National Student Survey (NSS)

Assessment and feedback

National Student Survey (NSS)

Academic support

National Student Survey (NSS)

Non-continuation (student retention)

Higher Education Statistics Agency (HESA) and Individualised Learner Record (ILR) data

Employment or further study

Destination of Leavers from Higher Education (DLHE) survey

Highly-skilled employment or further study

Destination of Leavers from Higher Education (DLHE) survey

You can find full details of ratings, metrics, statements of findings and the submissions provided in support of the assessments on the Office for Students (OfS) website.

Key things to know about TEF awards

TEF awards in league tables

The data used by TEF is already used in league tables. The six measures in TEF awards use some of the same data used to compile our league tables. However, TEF uses the data in a different way, notably benchmarking against a range of factors. TEF awards themselves aren’t used in the compilation of league tables.

TEF isn’t a ranking

Unlike our league tables, TEF doesn’t rank or compare higher education providers against each other. The award indicates how a university or college has performed against expectations for its own students and against similar institutions. There are elements of the teaching and student experience that aren’t included in calculating TEF awards. Providers are able to appeal against their awards.

Participation in TEF is voluntary

To take part in TEF, universities and colleges must meet the existing quality standards of their home nation (i.e. England, Northern Ireland, Scotland or Wales) – TEF measures excellence in addition to these requirements.

Participation in TEF is voluntary and there may be good reasons why some high-quality universities and colleges have chosen not to take part. The Open University, for example, is distinctive in that all its courses are offered solely via distance learning, and many of its students are already employed during their studies. In the future, universities and colleges in England that register with the Office for Students will have to take part in TEF.

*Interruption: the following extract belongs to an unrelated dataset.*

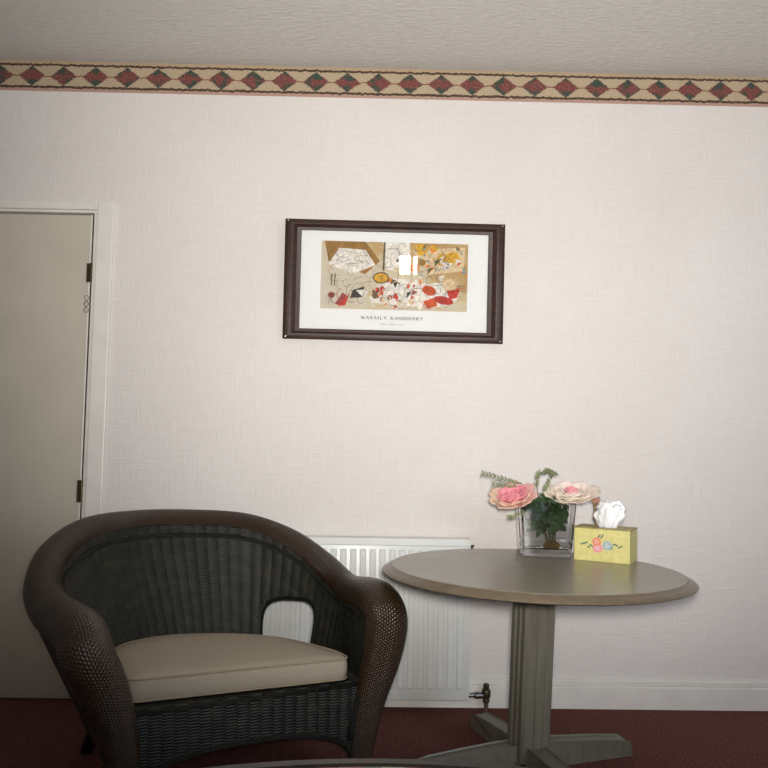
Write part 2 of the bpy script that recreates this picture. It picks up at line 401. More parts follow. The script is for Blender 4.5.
mesh_obj('artwork', av, af, None, pic, mats=pal, midx=ai)
# caption lettering, built from strokes
M['ink'] = simple('caption_ink', lin(40, 38, 36), .7)
GL = {'W': [((0, 1), (.28, 0), 1), ((.28, 0), (.5, .85), 0), ((.5, .85), (.74, 0), 1), ((.74, 0), (1, 1), 0)],
      'A': [((0, 0), (.5, 1), 0), ((.5, 1), (1, 0), 1), ((.2, .35), (.8, .35), 0)],
      'S': [((.9, .8), (.6, 1), 0), ((.6, 1), (.2, .9), 0), ((.2, .9), (.15, .65), 1), ((.15, .65), (.85, .38), 1), ((.85, .38), (.8, .1), 1), ((.8, .1), (.4, 0), 0), ((.4, 0), (.1, .2), 0)],
      'I': [((.5, 0), (.5, 1), 1)], 'L': [((.2, 0), (.2, 1), 1), ((.2, 0), (.9, 0), 0)],
      'Y': [((0, 1), (.5, .5), 1), ((1, 1), (.5, .5), 0), ((.5, .5), (.5, 0), 1)],
      'K': [((.15, 0), (.15, 1), 1), ((.15, .45), (.9, 1), 0), ((.35, .6), (1, 0), 1)],
      'N': [((.1, 0), (.1, 1), 0), ((.1, 1), (.9, 0), 1), ((.9, 0), (.9, 1), 0)],
      'D': [((.15, 0), (.15, 1), 1), ((.15, 1), (.7, .9), 0), ((.7, .9), (.95, .5), 1), ((.95, .5), (.7, .1), 1), ((.7, .1), (.15, 0), 0)]}
def lettering(txt, x0, z0, hgt, wid, gap, space, name):
    v = []; f = []; x = x0
    def seg(a, b, th):
        a = Vector((x+a[0]*wd, z0+a[1]*hgt)); b = Vector((x+b[0]*wd, z0+b[1]*hgt)); d = (b-a).normalized(); n = Vector((-d.y, d.x))*th; k = len(v)
        for q in (a+n, b+n, b-n, a-n): v.append((q.x, -.0068, q.y))
        f.append((k, k+1, k+2, k+3))
    for ch in txt:
        if ch == ' ': x += space; continue
        wd = wid*(1.35 if ch in 'W' else .35 if ch == 'I' else 1)
        for a, b, th in GL[ch]: seg(a, b, .0012 if th else .0005)
        if ch in 'WAIYKN':
            for sxx in ((0, 1) if ch != 'I' else (.5,)):
                zz = 1 if ch in 'WY' else 0; hw = .14 if ch != 'I' else .7
                seg((sxx-hw, zz), (sxx+hw, zz), .0003)
                if ch in 'IKN': seg((sxx-hw, 1-zz), (sxx+hw, 1-zz), .0003)
        x += wd+gap
    return v, f, x
_, _, xe = lettering('WASSILY KANDINSKY', 0, 0, .0120, .0112, .0042, .011, '')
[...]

TEF awards and tuition fees

Publicly funded universities and colleges in England with a TEF award may charge up to the maximum tuition fee of £9,250 per year. Institutions without a TEF award can charge a maximum of £9,000 per year.

Holding a TEF award has no effect on tuition fees universities in Northern Ireland, Scotland and Wales may charge.

Making university decisions

Don’t rely solely on TEF when making your decision about what and where to study. Remember that TEF ratings are for a university and not individual courses.

As with our university and subject league tables, TEF awards don’t tell the whole story. Not every course offered by a Gold-rated university will be the best, while universities with lower awards may offer outstanding courses in specific areas.

For a well-rounded view, it’s important to thoroughly research your choice of course and university. As well as TEF, you should use the overall league tables and relevant subject tables. Check course entry requirements. Read the university profiles, and attend open days. Ultimately, you need to be sure that you choose the right course and the right university for you.